Her ne kadar mahkemece, davacı banka tarafından davalıya gönderilen muacceliyet ihtarı usulüne uygun bulunarak tüm borcun muaccel hale geldiğinden bahisle davalı aleyhine açılan davanın kabulüne karar verilmiş ise de; 4822 sayılı kanun ile değişik 4077 sayılı kanunun 10. maddesinde “kredi veren, taksitlerden birinin veya birkaçının ödenmemesi halinde kalan borcun tümünün ifasını talep etme hakkını saklı tutmuşsa, bu hak; ancak kredi verenin bütün edimlerini ifa etmiş olması durumunda ve tüketicinin birbirini izleyen en az iki taksidi ödemede temerrüde düşmesi halinde kullanılabilir. Ancak kredi verenin bu hakkını kullanabilmesi için en az bir hafta süre vererek muacceliyet uyarısında bulunması gerekir. Tüketici kredisinin teminatı olarak şahsi teminat verildiği hallerde, kredi veren, asıl borçluya başvurmadan, kefilden borcun ifasını isteyemez.”hükmü yer almaktadır. Dosya kapsamı ile davalı borçlunun birbirini izleyen en az iki taksidi ödemede temerrüde düşmüş olduğu sabittir. Buna göre davacı bankanın kredi sözleşmesinin 10. maddesinde saklı tuttuğu hakkını kullanabilmesi için 4077 sayılı kanunun 10. maddesi hükmüne göre birbirini izleyen en az iki taksidin belirlenerek ödenmesi, aksi halde bakiye tüm taksitlerin muaccel olacağı uyarısını taşıyan ve 7 gün süreli ihtarname gönderilmesi gerekir. Davalıya yapılan ihtarın bu özelliği taşımadığı ve bu haliyle usulüne uygun olmadığı anlaşıldığından bu ihtar 4077 sayılı kanunun 10. maddesi şartlarına uygun bir muacceliyet ihtarı olarak kabul edilemez ve dolayısıyla tüm kredi borcu için takip yapılamaz. Ancak davacı banka, davalı borçlunun hesap katinde ve takip tarihinde halen ödemediği ya da eksik ve geç ödediği taksitler nedeniyle gecikme faizi ve diğer ferileriyle birlikte takip yapma hakkına sahiptir.
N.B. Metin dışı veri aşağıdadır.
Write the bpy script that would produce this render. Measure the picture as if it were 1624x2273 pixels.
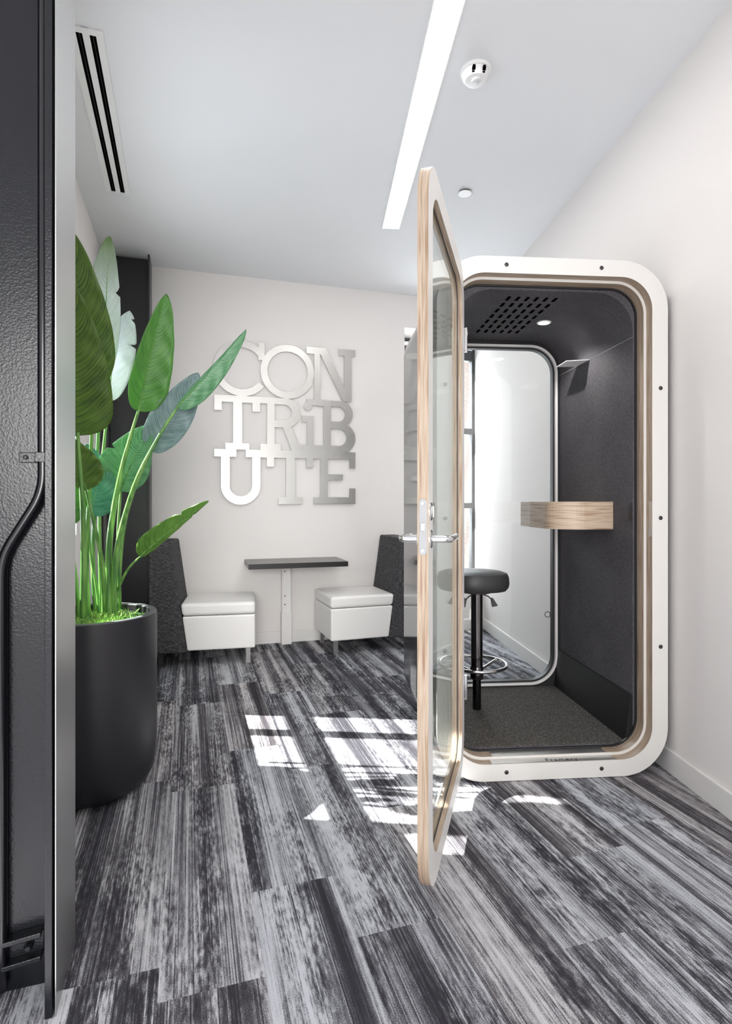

Mahkemece, davalı borçlunun takip tarihine kadar ödemediği taksitlerle, geç ödeme nedeniyle gecikme faizi ve ferilerinin miktarı konusunda bilirkişi incelemesi yaptırılarak belirlenecek miktar üzerinden takibin devamına karar verilmesi gerekirken yazılı şekilde yasaya uygun olmayan ihtarla tüm kredi borcunun muaccel olduğu kabul edilerek takibin tüm borç ve ferileri yönünden devamına karar verilmiş olması, usul ve yasaya aykırı olup, bozmayı gerektirir.
SONUÇ: Yukarıda açıklanan nedenlerle hükmün davalı yararına BOZULMASINA, peşin alınan 480,65 TL harcın istek halinde iadesine, 05/10/2015 gününde oybirliğiyle karar verildi.